On 29 Jan 2014, at 02:03, Steve Haflich shaflich@gmail.com wrote:
I'm in a grumpy mood today, so I decided to take out my frustrations on the ANS for CL, or implementations thereof. Consider carefully what the following form should return:
(let ((v (make-array 10 :initial-contents '(0 1 2 3 4 5 6 7 8 9) :fill-pointer 5))) (loop for x across v when (eql x 2) do (incf (fill-pointer v)) collect x))
ACL and SBCL both return (0 1 2 3 4). Probably every other implementation does too. I believe the ANS requires the return to be (0 1 2 3 4 5), although the definition in 6.1.2.1.5 The for-as-across subclause uses various undefined terminology. (We of X3J13 understood that the loop specification was not our best work.)
Don’t write such code. ;)
I recall reading Niklaus Wirth’s explanation why he dropped the FOR statement when moving from Modula-2 to Oberon (“FOR i FROM 0 to n DO …”), the reason being that it’s unclear when the boundaries are reached, and also that it’s unclear what happens when the boundaries have already been reached before the first iteration. He kept only WHILE and REPEAT/UNTIL, because with those statements, it is never ambiguous what you mean.

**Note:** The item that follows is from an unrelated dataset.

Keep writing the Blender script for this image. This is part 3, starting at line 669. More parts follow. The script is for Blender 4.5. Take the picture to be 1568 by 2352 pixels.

This is also how I try to use LOOP: If it’s unambiguous what a high-level form could mean, I use it, but otherwise, I switch to a lower-level form, even if the high-level form happens to give me the correct result. I prefer my code to be understandable just from reading it. (I don’t always succeed... ;)
Pascal
-- Pascal Costanza The views expressed in this email are my own, and not those of my employer.